Ben Keith: We have attended events in this building where individuals from foreign states have waved their diplomatic passports to stop themselves being arrested by police officers. How do you stop it? You have to provide significantly more intelligence capability to the British state to try to prevent those. There is a real problem.

There is a thing called an Osman warning, from a case called Osman, which is given to people who are at risk of assassination or death. It is quite broad these days because it is also used by the police in gang violence cases at all sorts of levels, but the very highest levels are international threats of assassination or kidnapping. I have seen my clients flee to different parts of the United Kingdom or other states either to hide from Osman warnings for their safety or because of the potential that they might be kidnapped and rendited.

The best the UK police can do is occasionally turn up to my clients’ houses and say, “Are you okay? Have you taken some security measures? Don’t go to these particular places. Install a video camera”. People who have had their extradition requests discharged from Russia and have asylum here get a once-a-year visit from the counterterrorism police to check they are okay, and that is it. Are they lower down the list? They probably are.

Ultimately, the problem is that it is very difficult for anybody to stop a hostile foreign state attacking individuals without significant resources to protect them.

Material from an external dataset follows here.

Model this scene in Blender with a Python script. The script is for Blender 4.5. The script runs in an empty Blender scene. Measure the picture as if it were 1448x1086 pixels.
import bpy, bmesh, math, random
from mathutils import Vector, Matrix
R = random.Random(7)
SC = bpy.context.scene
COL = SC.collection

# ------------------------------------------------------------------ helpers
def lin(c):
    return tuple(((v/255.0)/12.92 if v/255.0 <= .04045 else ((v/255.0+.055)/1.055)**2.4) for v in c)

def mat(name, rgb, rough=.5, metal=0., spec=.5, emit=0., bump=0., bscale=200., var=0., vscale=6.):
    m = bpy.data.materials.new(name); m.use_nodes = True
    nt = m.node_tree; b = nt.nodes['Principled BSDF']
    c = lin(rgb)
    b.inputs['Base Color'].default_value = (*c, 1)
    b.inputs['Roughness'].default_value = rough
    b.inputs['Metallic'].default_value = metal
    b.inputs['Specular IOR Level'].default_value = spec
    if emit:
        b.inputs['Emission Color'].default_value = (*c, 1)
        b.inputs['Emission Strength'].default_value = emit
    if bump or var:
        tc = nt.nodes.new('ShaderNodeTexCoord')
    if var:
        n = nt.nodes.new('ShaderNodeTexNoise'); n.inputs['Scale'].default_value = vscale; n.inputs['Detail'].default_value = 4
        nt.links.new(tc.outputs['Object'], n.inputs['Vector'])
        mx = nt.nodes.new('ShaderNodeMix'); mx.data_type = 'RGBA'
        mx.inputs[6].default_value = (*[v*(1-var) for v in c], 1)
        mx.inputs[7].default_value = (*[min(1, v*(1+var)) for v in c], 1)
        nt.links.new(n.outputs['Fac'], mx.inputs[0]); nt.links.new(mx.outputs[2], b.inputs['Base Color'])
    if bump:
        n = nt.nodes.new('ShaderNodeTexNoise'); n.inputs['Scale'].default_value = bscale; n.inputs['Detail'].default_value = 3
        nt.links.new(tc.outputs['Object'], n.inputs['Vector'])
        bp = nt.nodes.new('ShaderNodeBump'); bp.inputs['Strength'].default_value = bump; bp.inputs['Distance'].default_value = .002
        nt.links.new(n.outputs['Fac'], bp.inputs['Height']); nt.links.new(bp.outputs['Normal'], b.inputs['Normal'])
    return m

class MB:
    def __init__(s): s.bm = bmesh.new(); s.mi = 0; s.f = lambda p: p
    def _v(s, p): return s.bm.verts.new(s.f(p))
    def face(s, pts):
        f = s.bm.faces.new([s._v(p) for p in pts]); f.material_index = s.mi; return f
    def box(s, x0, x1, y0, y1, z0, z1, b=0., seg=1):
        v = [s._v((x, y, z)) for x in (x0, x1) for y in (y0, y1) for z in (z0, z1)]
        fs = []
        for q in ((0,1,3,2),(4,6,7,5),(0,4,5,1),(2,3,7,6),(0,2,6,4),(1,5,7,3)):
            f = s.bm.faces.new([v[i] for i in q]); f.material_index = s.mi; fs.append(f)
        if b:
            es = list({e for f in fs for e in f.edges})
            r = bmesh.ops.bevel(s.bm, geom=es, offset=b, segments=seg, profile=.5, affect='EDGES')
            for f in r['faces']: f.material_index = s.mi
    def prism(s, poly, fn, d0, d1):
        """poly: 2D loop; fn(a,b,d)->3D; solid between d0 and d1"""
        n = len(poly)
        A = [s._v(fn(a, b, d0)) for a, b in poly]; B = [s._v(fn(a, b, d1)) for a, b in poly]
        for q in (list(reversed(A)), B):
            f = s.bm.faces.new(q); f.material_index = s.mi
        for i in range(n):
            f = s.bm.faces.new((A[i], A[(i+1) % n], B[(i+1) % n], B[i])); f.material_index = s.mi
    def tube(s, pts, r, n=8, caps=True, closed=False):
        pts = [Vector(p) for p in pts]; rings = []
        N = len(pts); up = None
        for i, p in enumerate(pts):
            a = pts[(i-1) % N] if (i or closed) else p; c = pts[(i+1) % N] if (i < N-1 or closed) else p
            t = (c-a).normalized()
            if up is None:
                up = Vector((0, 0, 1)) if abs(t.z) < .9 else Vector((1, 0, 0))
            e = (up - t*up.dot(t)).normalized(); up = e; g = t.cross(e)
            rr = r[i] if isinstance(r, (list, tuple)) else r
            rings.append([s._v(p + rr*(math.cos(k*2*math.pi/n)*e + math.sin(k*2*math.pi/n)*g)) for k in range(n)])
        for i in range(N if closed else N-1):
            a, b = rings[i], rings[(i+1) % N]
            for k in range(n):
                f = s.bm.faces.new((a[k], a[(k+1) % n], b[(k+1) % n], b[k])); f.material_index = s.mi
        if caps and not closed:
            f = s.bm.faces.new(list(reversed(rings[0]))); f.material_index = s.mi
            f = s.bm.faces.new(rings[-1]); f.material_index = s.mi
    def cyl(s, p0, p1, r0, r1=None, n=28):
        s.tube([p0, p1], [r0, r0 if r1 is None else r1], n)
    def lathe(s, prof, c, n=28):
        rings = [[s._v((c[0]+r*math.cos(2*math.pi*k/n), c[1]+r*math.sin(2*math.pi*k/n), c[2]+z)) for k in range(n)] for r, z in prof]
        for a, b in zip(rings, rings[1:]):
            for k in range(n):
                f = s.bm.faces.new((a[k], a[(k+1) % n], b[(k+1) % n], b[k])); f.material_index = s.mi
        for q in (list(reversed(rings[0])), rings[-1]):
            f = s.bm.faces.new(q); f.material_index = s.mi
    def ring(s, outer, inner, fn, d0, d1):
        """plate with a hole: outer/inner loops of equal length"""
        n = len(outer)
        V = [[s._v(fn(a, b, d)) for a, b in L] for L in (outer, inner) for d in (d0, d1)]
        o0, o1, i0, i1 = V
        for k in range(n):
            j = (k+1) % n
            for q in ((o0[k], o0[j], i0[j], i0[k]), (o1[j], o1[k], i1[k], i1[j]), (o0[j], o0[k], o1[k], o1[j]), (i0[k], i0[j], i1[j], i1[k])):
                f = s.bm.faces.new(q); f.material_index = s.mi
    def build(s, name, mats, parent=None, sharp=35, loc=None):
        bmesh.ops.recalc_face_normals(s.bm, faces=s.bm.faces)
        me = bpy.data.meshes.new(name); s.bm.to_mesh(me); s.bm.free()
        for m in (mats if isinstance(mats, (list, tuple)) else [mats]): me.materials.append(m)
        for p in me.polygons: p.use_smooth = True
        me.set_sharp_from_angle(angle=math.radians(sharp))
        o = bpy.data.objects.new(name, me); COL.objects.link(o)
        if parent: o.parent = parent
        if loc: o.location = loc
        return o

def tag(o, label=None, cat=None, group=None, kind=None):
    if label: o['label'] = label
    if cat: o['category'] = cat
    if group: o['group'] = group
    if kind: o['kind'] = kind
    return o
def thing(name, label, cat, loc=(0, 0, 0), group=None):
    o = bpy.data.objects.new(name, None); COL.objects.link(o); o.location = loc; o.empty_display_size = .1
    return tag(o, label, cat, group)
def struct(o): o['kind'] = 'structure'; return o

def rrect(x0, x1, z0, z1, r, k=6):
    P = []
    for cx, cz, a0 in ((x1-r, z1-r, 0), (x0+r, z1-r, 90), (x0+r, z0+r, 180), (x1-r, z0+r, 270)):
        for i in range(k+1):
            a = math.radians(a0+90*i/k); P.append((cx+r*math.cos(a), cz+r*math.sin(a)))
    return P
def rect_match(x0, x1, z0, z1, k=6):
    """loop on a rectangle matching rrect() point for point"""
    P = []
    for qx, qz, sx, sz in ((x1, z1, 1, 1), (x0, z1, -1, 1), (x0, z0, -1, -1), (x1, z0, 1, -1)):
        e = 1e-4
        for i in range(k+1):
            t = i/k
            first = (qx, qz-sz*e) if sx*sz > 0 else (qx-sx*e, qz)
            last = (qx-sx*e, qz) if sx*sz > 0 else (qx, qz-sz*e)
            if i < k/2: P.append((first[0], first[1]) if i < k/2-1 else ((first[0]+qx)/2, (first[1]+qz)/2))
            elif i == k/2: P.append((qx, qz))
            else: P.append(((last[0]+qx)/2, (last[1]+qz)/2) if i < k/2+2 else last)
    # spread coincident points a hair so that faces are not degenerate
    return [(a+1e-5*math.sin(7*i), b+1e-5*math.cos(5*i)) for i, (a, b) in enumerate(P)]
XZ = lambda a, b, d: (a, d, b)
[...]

The Chair: Thank you very much for being so candid with us and for raising pretty serious questions that have not been adequately addressed by us as parliamentarians hitherto or by the Government. I am grateful to the Home Office for saying it is now looking at transnational repression as an issue. It is good that this committee is able to have the benefit of the wisdom and experience of gentlemen such as you. It has really been greatly appreciated. Thank you for being with us.